Mary Parke Thompson, circa 1872. (Image ID: 4376)
Sept 29: Even. A gloomy rainy day. Sat by the fire and studied or wrote or read all day. A very pleasant time with my teacher. We talked of the power of the Holy Spirit and of the joy that shall fill earth and heaven when Japan turns to God. Mr. Carrothers and Mr. Thompson came back from Yokohama after six o’clock. Their missionary meeting passed pleasantly, and I am very glad. Seventy-five dollars were assigned for Miss Youngman’s teacher and the same for mine. Mr. Thompson brought my quarter’s salary and also a letter from Miss Youngman in reply to the one I sent her this morning. She seems very fully to approve of my proposed change of life [Mary’s forthcoming marriage to David Thompson], and I am very glad that the making the revelation is over with. Appropriations were also made at the meeting for a lot and building a house for Mr. Thompson. The next thing in order, I suppose is to write a letter of confession to Mrs. Graham, and also similar letters home. I have this evening payed [sic] Mr. Carrothers ninety-eight dollars for four months boarding, one month of which I owed and three in advance, counting from Sept 25th, 1873. Mr. Thompson came back with a severe head-ache, and so stayed with me but a little while tonight, but he is happy and so am I.

Oct 5: Mr. Thompson preached again today, and it was also communion Sab. A full house and a most pleasant service. The sermon was a contrast between Paul’s entry into Jerusalem and the entry of Jesus Christ. Many thoughts were presented to me new and striking. Every day I am made gladder and more confident in my dear love’s earnestness and ability. These Sabbaths are sweet. Sweeter than ever in my own Christian land, I believe. I hope the Japanese who stayed for Communion were impressed with the simple, solemn service. I hope the Holy Spirit whispered to them that which they will not and cannot forget.
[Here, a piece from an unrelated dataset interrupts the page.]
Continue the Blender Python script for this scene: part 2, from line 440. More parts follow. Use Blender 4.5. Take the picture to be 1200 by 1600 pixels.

Oct 7: Ogawa took my letters to Yokohama today. Wrote to Father, Rebecca, Sarah and Kate, Mrs. Graham, and Mrs. Wallace. Mr. Thompson also wrote a letter of confession to Father which I inclosed [sic] in mine.

Oct 8: Dr. [Charles Wesley] Vrooman, a [Presbyterian] missionary from Siam, came here to board for a few weeks today. I hope we will find pleasure and profit in his company.

Oct. 9: Ogawa and Okuno set out on their preaching tour this morning. The account of their departure impressed me deeply. The more I think of it the more it looms up in simple, holy dignity and importance. They rose early and girt themselves for their journey. Then together they knelt down and in a short and simple prayer fervently asked God’s presence with them and blessing upon them….Two such honest and earnest men with the light of heaven in their souls and shining through into their faces God will surely bless and incline the people to hear.

[1] The Presbyterian Historical Society received the Thompson Papers in 2011, a collection that includes Mary Parke Thompson’s seven handwritten diaries. PHS volunteer Sue Althouse, herself a retired missionary to Japan, has been processing the Thompson Papers, and she has chosen excerpts from Mary’s diaries to share with readers. To see other excerpts, visit http://www.history.pcusa.org/about/blog and select the Mary Parke Thompson tag from the right hand menu. Posts will then be displayed in reverse chronological order.

[2] Presbyterian missionary Rev. Christopher Carrothers.

[3] This Union church was not connected to a presbytery--an “independent position” that was frowned upon by the PCUSA Board of Foreign Missions.

[4] Mary Putnam Pruyn arrived in Japan in 1871 under the auspices of the Woman’s Union Missionary Society of New York City. She founded a girl’s school in Yokohama.

[5] Presbyterian missionary Kate M. Youngman.